Starting at the first line of the data below, write out each line exactly until you reach the line containing "tag(o, 'black steel", and include that line too.

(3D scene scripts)
>> Begin

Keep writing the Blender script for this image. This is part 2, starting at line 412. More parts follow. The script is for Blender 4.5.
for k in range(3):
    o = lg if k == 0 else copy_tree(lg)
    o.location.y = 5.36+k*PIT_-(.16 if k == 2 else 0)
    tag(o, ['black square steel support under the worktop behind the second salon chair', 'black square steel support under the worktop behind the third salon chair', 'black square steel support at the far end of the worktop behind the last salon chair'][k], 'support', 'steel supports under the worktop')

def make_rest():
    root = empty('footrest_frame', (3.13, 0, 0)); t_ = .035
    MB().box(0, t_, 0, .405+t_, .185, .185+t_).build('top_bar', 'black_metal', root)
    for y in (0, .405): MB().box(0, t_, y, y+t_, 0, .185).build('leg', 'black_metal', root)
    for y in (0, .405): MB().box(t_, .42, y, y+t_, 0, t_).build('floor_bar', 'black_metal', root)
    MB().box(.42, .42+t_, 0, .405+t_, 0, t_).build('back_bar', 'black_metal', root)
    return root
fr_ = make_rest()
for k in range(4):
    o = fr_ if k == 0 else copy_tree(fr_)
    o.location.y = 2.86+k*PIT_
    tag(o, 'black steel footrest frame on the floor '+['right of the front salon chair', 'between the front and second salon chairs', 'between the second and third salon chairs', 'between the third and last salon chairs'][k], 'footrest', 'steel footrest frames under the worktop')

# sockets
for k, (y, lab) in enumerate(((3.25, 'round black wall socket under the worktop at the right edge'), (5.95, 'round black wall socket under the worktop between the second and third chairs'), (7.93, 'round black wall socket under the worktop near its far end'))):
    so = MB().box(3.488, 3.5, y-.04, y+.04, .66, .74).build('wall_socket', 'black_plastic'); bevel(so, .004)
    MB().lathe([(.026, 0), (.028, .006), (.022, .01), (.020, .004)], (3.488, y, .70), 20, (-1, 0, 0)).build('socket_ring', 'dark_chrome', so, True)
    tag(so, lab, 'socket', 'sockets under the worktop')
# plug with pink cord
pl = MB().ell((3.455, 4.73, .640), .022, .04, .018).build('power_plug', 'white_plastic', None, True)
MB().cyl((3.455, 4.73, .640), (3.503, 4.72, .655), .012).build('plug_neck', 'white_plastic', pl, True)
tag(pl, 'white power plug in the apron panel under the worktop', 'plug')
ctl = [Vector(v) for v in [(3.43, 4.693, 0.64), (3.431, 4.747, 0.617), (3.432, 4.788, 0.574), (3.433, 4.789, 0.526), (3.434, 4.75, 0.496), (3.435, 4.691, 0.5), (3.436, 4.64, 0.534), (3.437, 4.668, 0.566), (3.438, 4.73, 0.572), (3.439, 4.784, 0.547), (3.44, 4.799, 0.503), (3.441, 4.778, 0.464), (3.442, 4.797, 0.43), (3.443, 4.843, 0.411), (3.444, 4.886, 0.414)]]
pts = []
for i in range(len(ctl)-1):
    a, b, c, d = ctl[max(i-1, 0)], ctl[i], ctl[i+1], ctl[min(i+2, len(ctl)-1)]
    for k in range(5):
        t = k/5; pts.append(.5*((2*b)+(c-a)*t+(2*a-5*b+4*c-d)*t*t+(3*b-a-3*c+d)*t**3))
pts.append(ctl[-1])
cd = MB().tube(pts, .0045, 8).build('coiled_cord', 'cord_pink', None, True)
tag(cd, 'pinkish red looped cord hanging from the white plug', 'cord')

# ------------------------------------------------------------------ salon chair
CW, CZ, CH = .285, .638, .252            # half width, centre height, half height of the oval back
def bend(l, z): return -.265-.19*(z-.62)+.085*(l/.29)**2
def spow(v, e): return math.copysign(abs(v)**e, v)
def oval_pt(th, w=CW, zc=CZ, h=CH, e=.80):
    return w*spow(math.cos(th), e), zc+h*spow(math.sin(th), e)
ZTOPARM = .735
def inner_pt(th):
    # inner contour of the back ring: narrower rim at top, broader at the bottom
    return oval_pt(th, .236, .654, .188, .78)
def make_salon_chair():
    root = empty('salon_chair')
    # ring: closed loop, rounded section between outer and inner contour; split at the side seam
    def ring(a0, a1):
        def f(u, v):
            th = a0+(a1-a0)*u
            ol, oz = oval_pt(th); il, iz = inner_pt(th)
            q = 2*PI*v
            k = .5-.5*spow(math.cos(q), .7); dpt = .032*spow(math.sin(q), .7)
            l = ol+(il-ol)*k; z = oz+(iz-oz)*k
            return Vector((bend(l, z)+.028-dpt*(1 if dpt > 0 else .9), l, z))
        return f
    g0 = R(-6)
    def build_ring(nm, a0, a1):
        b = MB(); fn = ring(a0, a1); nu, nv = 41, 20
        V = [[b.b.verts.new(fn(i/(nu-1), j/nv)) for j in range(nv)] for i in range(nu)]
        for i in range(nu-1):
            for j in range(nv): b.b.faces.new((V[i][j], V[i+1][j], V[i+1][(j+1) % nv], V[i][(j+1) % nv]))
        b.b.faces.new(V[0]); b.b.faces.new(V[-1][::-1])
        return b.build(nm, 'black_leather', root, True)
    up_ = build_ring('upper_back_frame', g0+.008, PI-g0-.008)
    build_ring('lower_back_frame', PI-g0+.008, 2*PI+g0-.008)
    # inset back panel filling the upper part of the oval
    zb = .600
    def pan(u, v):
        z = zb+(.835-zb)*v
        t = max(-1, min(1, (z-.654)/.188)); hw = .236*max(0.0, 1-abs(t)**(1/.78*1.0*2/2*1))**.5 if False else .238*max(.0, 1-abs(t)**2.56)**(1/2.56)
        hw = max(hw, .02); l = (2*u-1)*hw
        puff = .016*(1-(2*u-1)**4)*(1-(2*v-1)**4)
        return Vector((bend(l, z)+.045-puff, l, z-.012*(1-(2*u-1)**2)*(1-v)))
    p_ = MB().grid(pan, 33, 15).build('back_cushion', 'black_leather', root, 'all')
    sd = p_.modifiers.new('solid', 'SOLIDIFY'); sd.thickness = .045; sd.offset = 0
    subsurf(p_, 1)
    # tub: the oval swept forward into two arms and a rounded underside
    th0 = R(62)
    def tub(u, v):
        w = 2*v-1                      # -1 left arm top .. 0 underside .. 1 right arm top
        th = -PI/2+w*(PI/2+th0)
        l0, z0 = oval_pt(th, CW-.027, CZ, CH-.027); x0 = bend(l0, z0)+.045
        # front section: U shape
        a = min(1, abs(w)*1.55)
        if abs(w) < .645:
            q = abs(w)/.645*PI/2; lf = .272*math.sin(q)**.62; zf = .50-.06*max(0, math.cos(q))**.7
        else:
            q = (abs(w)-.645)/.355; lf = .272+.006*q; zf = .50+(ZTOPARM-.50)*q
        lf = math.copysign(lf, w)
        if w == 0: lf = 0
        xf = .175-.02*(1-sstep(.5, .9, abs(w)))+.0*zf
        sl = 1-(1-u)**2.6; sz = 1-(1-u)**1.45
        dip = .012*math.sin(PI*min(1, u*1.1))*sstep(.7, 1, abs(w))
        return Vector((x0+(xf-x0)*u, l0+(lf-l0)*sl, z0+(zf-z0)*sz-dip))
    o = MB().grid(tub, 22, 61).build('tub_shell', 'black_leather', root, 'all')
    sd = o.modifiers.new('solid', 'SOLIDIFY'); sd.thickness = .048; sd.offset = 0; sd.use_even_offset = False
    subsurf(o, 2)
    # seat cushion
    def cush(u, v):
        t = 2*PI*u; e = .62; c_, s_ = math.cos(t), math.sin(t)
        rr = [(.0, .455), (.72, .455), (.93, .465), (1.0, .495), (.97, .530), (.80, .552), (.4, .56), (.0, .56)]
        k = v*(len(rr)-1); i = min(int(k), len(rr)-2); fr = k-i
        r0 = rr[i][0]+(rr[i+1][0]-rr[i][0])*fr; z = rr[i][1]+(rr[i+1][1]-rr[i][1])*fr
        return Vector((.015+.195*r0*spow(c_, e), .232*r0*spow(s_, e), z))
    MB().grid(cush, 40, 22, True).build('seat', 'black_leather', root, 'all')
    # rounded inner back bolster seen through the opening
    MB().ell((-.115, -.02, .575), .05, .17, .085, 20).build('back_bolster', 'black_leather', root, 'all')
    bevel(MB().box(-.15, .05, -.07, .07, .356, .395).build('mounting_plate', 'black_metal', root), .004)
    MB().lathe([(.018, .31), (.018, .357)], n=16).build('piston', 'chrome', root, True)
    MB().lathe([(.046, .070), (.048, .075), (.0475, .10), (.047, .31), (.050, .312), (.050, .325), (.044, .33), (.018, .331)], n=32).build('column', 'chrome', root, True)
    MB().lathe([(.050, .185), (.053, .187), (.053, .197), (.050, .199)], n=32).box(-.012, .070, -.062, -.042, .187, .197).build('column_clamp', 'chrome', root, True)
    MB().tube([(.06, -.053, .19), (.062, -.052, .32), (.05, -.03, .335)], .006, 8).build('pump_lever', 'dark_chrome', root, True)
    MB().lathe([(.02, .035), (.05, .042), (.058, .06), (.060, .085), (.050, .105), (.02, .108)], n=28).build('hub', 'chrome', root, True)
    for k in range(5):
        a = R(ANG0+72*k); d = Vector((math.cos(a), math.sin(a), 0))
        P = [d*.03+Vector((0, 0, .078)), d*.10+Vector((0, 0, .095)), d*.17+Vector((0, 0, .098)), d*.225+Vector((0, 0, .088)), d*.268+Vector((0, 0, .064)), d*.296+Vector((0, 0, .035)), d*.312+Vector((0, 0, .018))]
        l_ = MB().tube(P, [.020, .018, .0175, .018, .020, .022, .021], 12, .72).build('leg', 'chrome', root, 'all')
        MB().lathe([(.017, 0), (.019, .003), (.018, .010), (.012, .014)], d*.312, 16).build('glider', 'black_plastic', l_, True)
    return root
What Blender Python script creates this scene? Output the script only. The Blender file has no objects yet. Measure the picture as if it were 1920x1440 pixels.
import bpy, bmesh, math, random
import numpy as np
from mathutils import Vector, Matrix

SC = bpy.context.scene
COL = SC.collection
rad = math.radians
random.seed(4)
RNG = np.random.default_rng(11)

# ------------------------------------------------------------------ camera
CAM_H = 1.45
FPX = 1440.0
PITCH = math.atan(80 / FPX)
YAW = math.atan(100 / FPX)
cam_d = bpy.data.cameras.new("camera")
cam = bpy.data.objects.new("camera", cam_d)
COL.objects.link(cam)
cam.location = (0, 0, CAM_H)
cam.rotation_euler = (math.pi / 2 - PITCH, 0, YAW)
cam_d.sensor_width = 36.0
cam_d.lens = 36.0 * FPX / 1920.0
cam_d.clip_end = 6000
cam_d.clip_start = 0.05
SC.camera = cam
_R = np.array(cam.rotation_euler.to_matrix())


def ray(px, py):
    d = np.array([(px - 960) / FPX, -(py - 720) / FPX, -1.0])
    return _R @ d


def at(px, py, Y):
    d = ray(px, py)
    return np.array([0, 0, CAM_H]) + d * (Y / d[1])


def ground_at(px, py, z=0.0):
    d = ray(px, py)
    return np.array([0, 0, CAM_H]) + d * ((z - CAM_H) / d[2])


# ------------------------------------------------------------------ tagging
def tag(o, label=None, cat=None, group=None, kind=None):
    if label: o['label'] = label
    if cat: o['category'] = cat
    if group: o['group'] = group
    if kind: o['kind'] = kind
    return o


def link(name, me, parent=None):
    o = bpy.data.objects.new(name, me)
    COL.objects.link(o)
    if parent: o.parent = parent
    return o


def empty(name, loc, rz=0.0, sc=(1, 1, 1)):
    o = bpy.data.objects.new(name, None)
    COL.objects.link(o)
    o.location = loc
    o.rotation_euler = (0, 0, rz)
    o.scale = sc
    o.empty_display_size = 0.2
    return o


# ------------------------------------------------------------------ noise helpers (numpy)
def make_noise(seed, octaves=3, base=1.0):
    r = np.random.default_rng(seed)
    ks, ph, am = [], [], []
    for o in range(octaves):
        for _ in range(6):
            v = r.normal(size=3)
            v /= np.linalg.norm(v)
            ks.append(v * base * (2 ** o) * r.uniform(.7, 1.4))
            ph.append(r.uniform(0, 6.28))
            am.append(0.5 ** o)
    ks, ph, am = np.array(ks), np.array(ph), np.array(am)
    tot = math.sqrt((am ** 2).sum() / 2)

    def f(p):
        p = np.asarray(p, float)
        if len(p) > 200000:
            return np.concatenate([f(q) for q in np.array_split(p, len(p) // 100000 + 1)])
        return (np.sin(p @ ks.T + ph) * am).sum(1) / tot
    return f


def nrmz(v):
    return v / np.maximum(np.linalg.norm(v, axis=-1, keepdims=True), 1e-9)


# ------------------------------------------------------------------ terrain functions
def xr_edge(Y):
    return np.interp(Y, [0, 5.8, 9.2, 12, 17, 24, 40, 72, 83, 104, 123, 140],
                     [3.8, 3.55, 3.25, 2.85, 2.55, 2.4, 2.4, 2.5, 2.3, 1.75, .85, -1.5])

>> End

Task response.
Keep writing the Blender script for this image. This is part 2, starting at line 412. More parts follow. The script is for Blender 4.5.
for k in range(3):
    o = lg if k == 0 else copy_tree(lg)
    o.location.y = 5.36+k*PIT_-(.16 if k == 2 else 0)
    tag(o, ['black square steel support under the worktop behind the second salon chair', 'black square steel support under the worktop behind the third salon chair', 'black square steel support at the far end of the worktop behind the last salon chair'][k], 'support', 'steel supports under the worktop')

def make_rest():
    root = empty('footrest_frame', (3.13, 0, 0)); t_ = .035
    MB().box(0, t_, 0, .405+t_, .185, .185+t_).build('top_bar', 'black_metal', root)
    for y in (0, .405): MB().box(0, t_, y, y+t_, 0, .185).build('leg', 'black_metal', root)
    for y in (0, .405): MB().box(t_, .42, y, y+t_, 0, t_).build('floor_bar', 'black_metal', root)
    MB().box(.42, .42+t_, 0, .405+t_, 0, t_).build('back_bar', 'black_metal', root)
    return root
fr_ = make_rest()
for k in range(4):
    o = fr_ if k == 0 else copy_tree(fr_)
    o.location.y = 2.86+k*PIT_
    tag(o, 'black steel footrest frame on the floor '+['right of the front salon chair', 'between the front and second salon chairs', 'between the second and third salon chairs', 'between the third and last salon chairs'][k], 'footrest', 'steel footrest frames under the worktop')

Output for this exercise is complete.